Six prisoners held for 12 years at Guantanamo Bay have been sent to Uruguay to be resettled as refugees, the U.S. government announced Sunday — a deal that had been delayed for months by security concerns in the Pentagon and political considerations in the South American country. The six men — four Syrians, a Tunisian and a Palestinian — are the first prisoners transferred to South America from the U.S. base in Cuba, part of a flurry of recent releases amid a renewed push by President Barack Obama to close the prison.
We are very grateful to Uruguay for this important humanitarian action, and to President Mujica for his strong leadership in providing a home for individuals who cannot return to their own countries.

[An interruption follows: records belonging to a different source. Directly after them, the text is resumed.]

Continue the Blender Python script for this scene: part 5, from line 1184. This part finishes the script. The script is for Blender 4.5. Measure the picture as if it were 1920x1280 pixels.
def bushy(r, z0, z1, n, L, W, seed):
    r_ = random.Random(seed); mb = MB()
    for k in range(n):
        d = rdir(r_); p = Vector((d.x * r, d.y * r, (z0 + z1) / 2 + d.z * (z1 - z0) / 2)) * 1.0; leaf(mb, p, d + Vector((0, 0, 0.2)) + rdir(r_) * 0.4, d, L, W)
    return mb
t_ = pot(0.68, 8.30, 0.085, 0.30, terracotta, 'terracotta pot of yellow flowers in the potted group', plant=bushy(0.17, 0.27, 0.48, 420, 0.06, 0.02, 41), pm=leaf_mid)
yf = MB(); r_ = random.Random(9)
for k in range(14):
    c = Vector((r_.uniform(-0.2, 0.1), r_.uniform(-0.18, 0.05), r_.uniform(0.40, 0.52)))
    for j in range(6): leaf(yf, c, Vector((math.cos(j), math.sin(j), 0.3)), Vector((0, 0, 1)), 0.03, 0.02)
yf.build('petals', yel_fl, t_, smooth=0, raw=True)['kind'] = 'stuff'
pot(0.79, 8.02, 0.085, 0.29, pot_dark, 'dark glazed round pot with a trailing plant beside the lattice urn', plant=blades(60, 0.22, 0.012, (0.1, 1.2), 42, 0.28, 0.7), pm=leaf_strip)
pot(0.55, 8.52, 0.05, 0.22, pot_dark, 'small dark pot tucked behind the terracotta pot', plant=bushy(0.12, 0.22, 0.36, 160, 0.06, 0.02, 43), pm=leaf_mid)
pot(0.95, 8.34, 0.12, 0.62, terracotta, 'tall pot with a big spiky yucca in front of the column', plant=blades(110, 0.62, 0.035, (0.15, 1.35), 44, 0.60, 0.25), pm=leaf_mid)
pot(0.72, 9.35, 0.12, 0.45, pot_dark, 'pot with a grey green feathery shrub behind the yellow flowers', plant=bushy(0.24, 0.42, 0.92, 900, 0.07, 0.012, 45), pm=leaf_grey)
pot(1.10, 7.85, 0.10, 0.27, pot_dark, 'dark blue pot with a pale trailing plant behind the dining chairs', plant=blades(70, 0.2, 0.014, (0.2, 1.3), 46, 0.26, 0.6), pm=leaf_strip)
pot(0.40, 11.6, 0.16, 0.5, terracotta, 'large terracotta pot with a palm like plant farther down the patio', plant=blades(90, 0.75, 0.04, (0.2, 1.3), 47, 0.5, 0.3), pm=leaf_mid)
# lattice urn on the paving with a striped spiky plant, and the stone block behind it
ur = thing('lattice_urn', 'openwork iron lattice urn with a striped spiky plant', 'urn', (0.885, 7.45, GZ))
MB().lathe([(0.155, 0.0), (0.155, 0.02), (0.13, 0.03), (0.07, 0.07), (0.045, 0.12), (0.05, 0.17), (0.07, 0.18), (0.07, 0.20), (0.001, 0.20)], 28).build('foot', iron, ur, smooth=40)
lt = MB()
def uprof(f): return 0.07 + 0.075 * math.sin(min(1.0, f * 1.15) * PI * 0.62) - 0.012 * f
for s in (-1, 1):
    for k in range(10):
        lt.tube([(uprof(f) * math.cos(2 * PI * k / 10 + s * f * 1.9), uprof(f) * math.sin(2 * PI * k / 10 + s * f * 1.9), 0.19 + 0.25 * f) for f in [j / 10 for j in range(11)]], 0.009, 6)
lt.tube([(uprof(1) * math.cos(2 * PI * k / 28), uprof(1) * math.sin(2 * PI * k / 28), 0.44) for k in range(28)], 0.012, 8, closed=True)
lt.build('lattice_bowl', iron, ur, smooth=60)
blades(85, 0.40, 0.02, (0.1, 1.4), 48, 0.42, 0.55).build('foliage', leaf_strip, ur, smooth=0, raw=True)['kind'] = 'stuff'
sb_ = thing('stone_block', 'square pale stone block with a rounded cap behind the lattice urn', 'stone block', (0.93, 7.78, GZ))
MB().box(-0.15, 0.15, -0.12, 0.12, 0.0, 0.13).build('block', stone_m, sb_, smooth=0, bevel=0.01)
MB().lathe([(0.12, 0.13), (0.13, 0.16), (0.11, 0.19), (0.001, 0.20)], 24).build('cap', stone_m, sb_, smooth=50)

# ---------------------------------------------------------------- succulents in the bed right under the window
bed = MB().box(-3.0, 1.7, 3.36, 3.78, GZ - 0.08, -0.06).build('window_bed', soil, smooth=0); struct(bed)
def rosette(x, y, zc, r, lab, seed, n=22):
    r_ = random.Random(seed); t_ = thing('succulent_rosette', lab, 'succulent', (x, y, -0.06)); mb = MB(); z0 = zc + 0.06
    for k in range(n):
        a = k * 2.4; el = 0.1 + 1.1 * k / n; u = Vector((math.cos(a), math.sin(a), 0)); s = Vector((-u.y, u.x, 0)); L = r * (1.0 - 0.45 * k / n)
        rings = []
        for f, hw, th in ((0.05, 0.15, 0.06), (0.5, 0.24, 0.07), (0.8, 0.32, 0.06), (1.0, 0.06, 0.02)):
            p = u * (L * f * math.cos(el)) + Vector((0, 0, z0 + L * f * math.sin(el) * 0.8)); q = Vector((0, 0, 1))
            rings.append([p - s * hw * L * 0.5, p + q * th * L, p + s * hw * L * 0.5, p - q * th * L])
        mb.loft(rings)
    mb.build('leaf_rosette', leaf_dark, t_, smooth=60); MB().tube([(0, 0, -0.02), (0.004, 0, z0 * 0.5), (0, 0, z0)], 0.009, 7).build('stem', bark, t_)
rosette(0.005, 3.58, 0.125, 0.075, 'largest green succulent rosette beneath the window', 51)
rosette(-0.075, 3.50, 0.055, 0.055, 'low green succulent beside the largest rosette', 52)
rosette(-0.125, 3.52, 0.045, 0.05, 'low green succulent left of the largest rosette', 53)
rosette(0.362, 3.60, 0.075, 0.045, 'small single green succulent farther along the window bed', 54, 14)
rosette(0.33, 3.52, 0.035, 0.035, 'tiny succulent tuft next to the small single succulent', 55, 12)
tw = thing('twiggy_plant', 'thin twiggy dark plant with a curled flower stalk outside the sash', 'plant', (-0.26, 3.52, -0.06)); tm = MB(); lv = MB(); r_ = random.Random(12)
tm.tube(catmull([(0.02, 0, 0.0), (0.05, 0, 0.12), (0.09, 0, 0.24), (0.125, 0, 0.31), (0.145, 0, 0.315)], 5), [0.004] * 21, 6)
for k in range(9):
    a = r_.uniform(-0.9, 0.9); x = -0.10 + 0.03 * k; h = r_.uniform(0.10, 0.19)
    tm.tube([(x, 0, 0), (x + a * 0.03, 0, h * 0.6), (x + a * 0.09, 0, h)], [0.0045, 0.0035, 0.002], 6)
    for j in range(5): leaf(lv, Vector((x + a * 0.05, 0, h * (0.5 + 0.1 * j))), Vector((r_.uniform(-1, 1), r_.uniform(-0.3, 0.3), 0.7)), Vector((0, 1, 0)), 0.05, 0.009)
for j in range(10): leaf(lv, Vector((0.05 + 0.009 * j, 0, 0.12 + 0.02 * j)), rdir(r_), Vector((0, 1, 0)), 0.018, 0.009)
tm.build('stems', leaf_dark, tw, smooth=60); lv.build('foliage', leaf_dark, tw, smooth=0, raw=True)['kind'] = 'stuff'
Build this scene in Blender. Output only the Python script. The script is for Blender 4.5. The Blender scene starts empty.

U.S. State Department envoy Clifford Sloan
All were detained as suspected militants with ties to al-Qaeda in 2002 but were never charged. They had been cleared for release since at least 2010, but could not be sent home and languished as the U.S. struggled to find countries willing to take them. Uruguayan President Jose Mujica agreed to accept the men as a humanitarian gesture and said they would be given help getting established in a country with a small Muslim population. Among those transferred is 43-year-old Syrian Abu Wa’el Dhiab, who was on a long-term hunger strike at Guantanamo to protest his confinement. He was at the center of a legal battle in U.S. courts over the military’s force-feeding of prisoners who refuse to eat. The men’s release brings the total number of prisoners at Guantanamo to 136 — the lowest number since the first month the prison opened in January 2002.